Нас пытаются убедить в обратном. В колонке на «Гефтере» актер Электротеатра Станиславский, например, пишет: «Российские поединки в рамках культурной политики – войны видимостей». Проще говоря, фейк, подлог – видимость противостояния. Другой автор, известный политолог, описывает споры вокруг «Матильды» как борьбу «черносотенного пуританизма» и «диктатуры «борделя», намеренно понижая и принижая стиль развернувшейся дискуссии. Третий, автор сайта «Православие и мир», пишет, что «размышления и эксперименты всегда более продуктивны, чем рутина и скука», под «рутиной и скукой», конечно же, подразумевая искусство со светской точки зрения неактуальное, в том числе и церковное.
Так какое же искусство считать актуальным?
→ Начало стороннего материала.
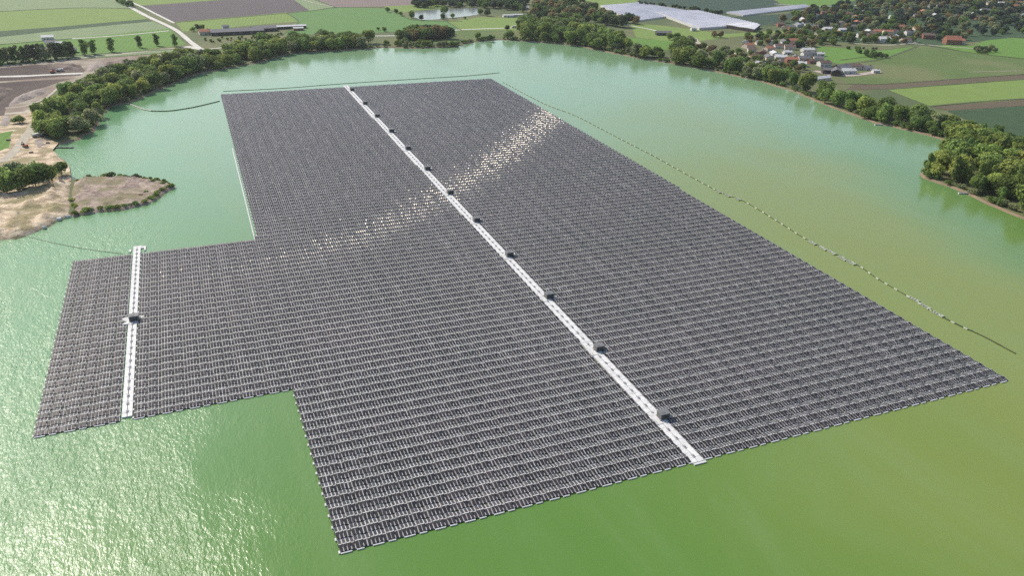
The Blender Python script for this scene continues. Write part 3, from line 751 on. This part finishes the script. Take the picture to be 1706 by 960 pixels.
# poplars at the upper left
cnt = 0
for k, (px, py, h, lf) in enumerate([(x, y, hh, l) for (x, y, hh, l) in [(-20,108,19,'leaf_dark'),(-8,107,18,'leaf_dark'),(4,106,19,'leaf_green'),(13,105,19,'leaf_grey'),(22,104,19,'leaf_green'),(31,103,20,'leaf_grey'),(40,103,19,'leaf_green'),(49,102,20,'leaf_grey'),(58,101,19,'leaf_dark'),(67,100,20,'leaf_grey'),(76,100,20,'leaf_grey'),(85,99,19,'leaf_grey'),(94,98,20,'leaf_dark'),(103,97,19,'leaf_dark'),(112,96,20,'leaf_green'),(121,95,19,'leaf_dark')]]):
    g = G(px, py, LAND)
    tree('poplar_tree', 'tall', lf, g.x, g.y, h*.82, label='%s tall poplar in the closed row behind the dug soil' % words[lf], group='%s poplars of the closed row' % words[lf], pale=True, wide=1.35)
for k, (px, py, h) in enumerate([(141,92,16),(157,90,15),(187,86,15),(232,79,13),(261,76,13),(291,77,14)]):
    g = G(px, py, LAND)
    tree('poplar_tree', 'tall', 'leaf_green', g.x, g.y, h, label='free-standing green poplar on the track, %s from the left of six' % ORD[k+1], group='free-standing poplars before the green field', pale=True, wide=1.5)
# bushes and trees by the pond, the farm and the shore houses
pt = [(646,20,9),(660,22,8),(668,26,7),(686,30,11),(702,33,8),(718,12,12),(740,24,15),(738,32,10),(754,30,8),(800,24,10),(812,26,11),(775,32,5),(705,8,12),(845,50,8),(630,50,5),(640,52,6),(330,50,8),(338,50,8),(322,52,7),(755,57,7),(796,66,10),(849,64,13),(815,68,8),(882,30,9),(900,22,12),(1130,92,12),(1115,66,10),(1128,66,11),(1200,62,9),(1190,62,9)]
for k, (px, py, h) in enumerate(pt):
    g = G(px, py, LAND); lf = ['leaf_green', 'leaf_dark', 'leaf_olive'][k % 3] if px < 1180 else 'leaf_rust'
    zone = 'round the pale pond' if py < 36 and 600 < px < 820 else 'by the farmyard' if px < 400 else 'on the far shore meadow' if px < 910 else 'below the greenhouses'
    tree('meadow_tree', 'broad', lf, g.x, g.y, h, label='%s tree standing %s' % (words[lf], zone), group='%s trees %s' % (words[lf], zone))
# far and village trees -> MANY
def many(px, spacing, hr, lfs, kinds=('broad',)):
    for q in scatter(px, spacing): MANY.append((q[0], q[1], random.uniform(*hr), random.choice(lfs), random.choice(kinds)))
V = ['leaf_dark', 'leaf_green', 'leaf_olive', 'leaf_rust', 'leaf_olive', 'leaf_green']
many([(680,6),(720,2),(800,0),(880,5),(880,20),(800,14),(720,12),(690,14)], 15, (9, 14), ['leaf_blue', 'leaf_dark', 'leaf_green'])
many([(886,20),(900,2),(950,8),(995,14),(1010,30),(1060,40),(1050,46),(1000,42),(960,36),(880,40)], 19, (12, 18), ['leaf_green', 'leaf_dark', 'leaf_grey', 'leaf_rust'])
many([(1130,76),(1250,90),(1330,110),(1380,140),(1350,140),(1250,118),(1140,96)], 13, (5, 9), ['leaf_rust', 'leaf_olive', 'leaf_green', 'leaf_grey'])
many([(1240,62),(1330,50),(1500,62),(1540,74),(1420,72),(1330,80),(1250,76)], 15, (6, 11), V)
many([(1300,38),(1350,18),(1480,-5),(1620,-20),(1900,-30),(1900,62),(1700,58),(1640,62),(1560,72),(1500,58),(1340,48)], 21, (8, 14), ['leaf_blue', 'leaf_dark', 'leaf_blue', 'leaf_grey', 'leaf_green', 'leaf_rust'])  # darker leaf mix stands in for cloud shadow over this wood
many([(1050,-14),(1300,-22),(1300,-14),(1060,-8)], 14, (8, 13), ['leaf_blue', 'leaf_dark'])
many([(1060,5),(1130,12),(1210,25),(1200,27),(1130,15),(1062,8)], 12, (5, 8), ['leaf_blue', 'leaf_dark'])
many([(1420,84),(1440,86),(1480,92),(1486,98),(1460,98),(1420,90)], 9, (4, 7), ['leaf_dark', 'leaf_green'])
many([(1405,80),(1460,82),(1460,84),(1405,82)], 9, (3, 5), ['leaf_dark', 'leaf_green'])
many([(1620,84),(1640,82),(1662,84),(1665,88),(1625,90)], 9, (6, 9), ['leaf_dark', 'leaf_grey'])
many([(190,0),(200,-4),(222,12),(215,14)], 9, (7, 10), ['leaf_dark', 'leaf_green'])
many([(1640,232),(1600,212),(1640,214),(1700,238),(1700,250)], 10, (6, 9), ['leaf_green', 'leaf_olive'])
many([(0,108),(120,98),(120,100),(0,112)], 7, (2, 4), ['leaf_dark', 'leaf_green'])
many([(340,66),(420,60),(470,56),(470,60),(420,66),(345,72)], 9, (2, 4), ['leaf_green', 'leaf_olive'])
def fringe(i0, i1, hr, lfs, off=3.6, step=5.5, dens=.8):
    pts = [G(*p) for p in shore_px[i0:i1]]
    for a, c in zip(pts[:-1], pts[1:]):
        L = (c-a).length; t = random.uniform(0, step); nn = Vector((-(c-a).y, (c-a).x, 0)).normalized()
        while t < L:
            p = a.lerp(c, t/L); d_ = random.uniform(off-1, off+2.5); p = p+nn*d_ if on_land(p+nn*d_) else p-nn*d_
            if on_land(p) and random.random() < dens and segdist(p, water_poly) > 1.6: MANY.append((p.x, p.y, random.uniform(*hr), random.choice(lfs), 'bush'))
            t += step*random.uniform(.6, 1.4)
LO = ['leaf_olive', 'leaf_green', 'leaf_grey', 'leaf_green']
fringe(27, 41, (2.5, 4.5), LO); fringe(41, 56, (3, 5.5), LO); fringe(57, 72, (3, 5.5), LO); fringe(72, 83, (2.5, 4.5), LO, off=4.5)
fringe(6, 17, (1.1, 2.4), ['leaf_olive', 'leaf_green', 'leaf_yellow', 'leaf_olive', 'leaf_grey'], off=2.6, step=2.2, dens=.9)
def merged(name, items, **k):
    by = {}
    for it in items: by.setdefault(it[3], []).append(it)
    vs = []; fs = []; mi = []; mats = []; off = 0
    for lf, its in by.items():
        mats.append(M[lf]); m_i = len(mats)-1
        for (x, y, h, _, kd) in its:
            d = pix((x, y, 0))[2]
            me = random.choice(crowns(kd+'', lf, *NL[kd])); n = len(me.vertices)
            a = np.empty(n*3); me.vertices.foreach_get('co', a); a = a.reshape(-1, 4, 3)
            keep = 1.0 if d > 1.25 else .5
            kk = int(len(a)*keep); a = a[:kk].copy()
            if keep < 1: c_ = a.mean(1, keepdims=True); a = c_+(a-c_)*1.35
            t = random.uniform(0, 6.28); s = random.uniform(.95, 1.3)
            R = np.array([[cos(t)*s, -sin(t)*s, 0], [sin(t)*s, cos(t)*s, 0], [0, 0, 1]])*h
            p = a.reshape(-1, 3)@R.T+np.array([x, y, LAND-.1])
            vs.append(p); f = np.arange(len(p)).reshape(-1, 4)+off; fs.append(f); mi.append(np.full(len(f), m_i)); off += len(p)
    P = np.concatenate(vs); Fc = np.concatenate(fs); me = bpy.data.meshes.new(name)
    me.vertices.add(len(P)); me.vertices.foreach_set('co', P.ravel())
    me.loops.add(Fc.size); me.loops.foreach_set('vertex_index', Fc.ravel())
    me.polygons.add(len(Fc)); me.polygons.foreach_set('loop_start', np.arange(0, Fc.size, 4)); me.polygons.foreach_set('loop_total', np.full(len(Fc), 4))
    for m in mats: me.materials.append(m)
    me.polygons.foreach_set('material_index', np.concatenate(mi)); me.update(calc_edges=True); me.validate()
    return link(name, me, **k)
tag(merged('distant_woodland', MANY), 'mass of distant trees filling the belts, the village and the far wood', 'woodland', kind='stuff')

# ------------------------------------------------------------------ buildings
walls = {'white': mat('white_render', (.55, .53, .5), .8), 'cream': mat('cream_render', (.55, .47, .38), .8), 'brick': mat('red_brick', (.28, .12, .08), .85, c2=(.2, .09, .06), scale=.8),
         'dark': mat('dark_boards', (.07, .06, .055), .8)}
roofs = {'orange': mat('orange_tiles', (.36, .15, .09), .8, c2=(.26, .11, .07), scale=.6), 'grey': mat('grey_tiles', (.16, .155, .16), .7, c2=(.11, .11, .115), scale=.6),
         'white': mat('white_metal_roof', (.56, .55, .54), .5, c2=(.44, .44, .43), scale=.3), 'brown': mat('brown_tiles', (.15, .1, .085), .8, c2=(.1, .07, .06), scale=.6)}
m_glass = mat('window_glass', (.03, .035, .04), .1, spec=.6); m_door = mat('door_paint', (.09, .07, .055), .6); m_wf = mat('window_frame', (.7, .7, .68), .6)
def house(px, py, wd, dp, ht, rz, wall, rf, label, cat='house', name='house', group=None, pitch=.42, chim=True, wins=3):
    g = G(px, py, LAND); r = root(name, (g.x, g.y, LAND), rz, label, cat, group)
    b = MB(); b.box(-wd/2, wd/2, -dp/2, dp/2, -.2, ht)
    rh = dp/2*math.tan(pitch) if pitch < 1 else 3
    for s in (-1, 1): b.poly([(s*wd/2, -dp/2, ht), (s*wd/2, dp/2, ht), (s*wd/2, 0, ht+rh)])
    b.build('wall', walls[wall], r)
    b = MB(); o = .4; t = .18; e = o*math.tan(pitch)
    for s in (-1, 1):
        A = [(-wd/2-o, s*(dp/2+o), ht-e+.03), (wd/2+o, s*(dp/2+o), ht-e+.03), (wd/2+o, 0, ht+rh+.03), (-wd/2-o, 0, ht+rh+.03)]
        B = [(x, y, z+t) for x, y, z in A]
        b.poly(A); b.poly(B)
        for i in range(4):
            if i != 2: b.quad(A[i], A[(i+1) % 4], B[(i+1) % 4], B[i])
    ro = b.build('roof', roofs[rf], r)
    if chim:
        b = MB(); b.box(wd*.22, wd*.22+.8, -.4, .4, ht+rh-.5, ht+rh+1.1); b.build('chimney', walls['brick'], ro)
    b = MB(); b.box(-.5, .5, -dp/2-.06, -dp/2-.003, 0, 2.1); b.build('door', m_door, r)
    for i in range(wins):
        x = -wd/2+(i+.5)*wd/wins
        if abs(x) < 1: x += 1.6
        b = MB(); b.box(x-.65, x+.65, -dp/2-.05, -dp/2-.003, 1.0, 2.3); f = b.build('window', m_wf, r)
        b = MB(); b.box(x-.52, x+.52, -dp/2-.07, -dp/2-.052, 1.12, 2.18); b.build('pane', m_glass, f)
    return r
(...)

С точки зрения православия, всё и никакое. Все потому что Церковь существует вне времени и вне какой-либо светской хронологии. Строго говоря, важен только один промежуток: от первого пришествия Христа и до второго. В этом коротком-коротком, потому что временном, промежутке не существует самого понятия актуального или неактуального. Поэтому всё церковное искусство актуально в той степени, в какой оно служит делу спасения человека. Никакое, потому что вместе со сменой эпохи и столетия сменяется и стиль, а как можно придавать вечному, низменному и истинному свойства, существующие лишь во времени, и только в связи со временем свой смысл обретающие?
С того угла зрения, которое себе выбрало contemporary art (с английского «текущее, нынешнее»), само понятие «вечного» не актуально. Вечное – это что-то страшное, смутное, темное, в конце концов тайное. В этом смысле «тайное» означает не просто закрытое и недоступное, но имеющее власть над явным, мирским и явленном человеку во времени. А современная культура не хочет и не желает признавать даже возможность того, что над ней может существовать какая-то власть, кроме нее самой. Поэтому ставит на пьедестал вечного всего лишь временное.
В этой парадигме актуального, а значит временного, есть только один непреложный закон: будь актуален. Создай ситуацию, в которой о тебе говорят, при которой ты неизбежно находишься в центре внимания. Не имеет значения, как именно ты этого добьешься – сделай это! Однако вопрос «как» – это всегда вопрос нравственного закона. В церкви человек спасается «как», делает добрые дела «как», творит молитву «как»: сама христианская жизнь становится вечным вопросом: «как», «каким образом»? Из этой диалектики образа христианского действия и рождается христианское искусство, и именно поэтому оно всегда стремится в себе самом воплощать не только богословскую, но и нравственную идею.
Актуальное же искусство нравственным быть не может по своей собственной сути. Исполняя непреложно заповедь актуальности, оно одновременно отказывает себе в самой возможности исполнять заповеди Христа. Поэтому христиане и относятся с таким недоверием и подозрением ко всему, что с легкой руки культурной элиты объявляется актуальным, им заповедовали: «Не собирайте себе сокровищ на земле».
По этой же причине борьба вокруг «Матильды» – это не фейк, не обман и не симулякр. Это борьба временного, которое «моль и ржа истребляют и… воры подкапывают и крадут» (Мф 6:19), и вечного, которое всегда стремится стать «столпом и утверждением истины».
Поэтому главный вопрос борьбы дефиниций вокруг искусства это вопрос, поставленный ребром: человек для искусства или искусство для человека?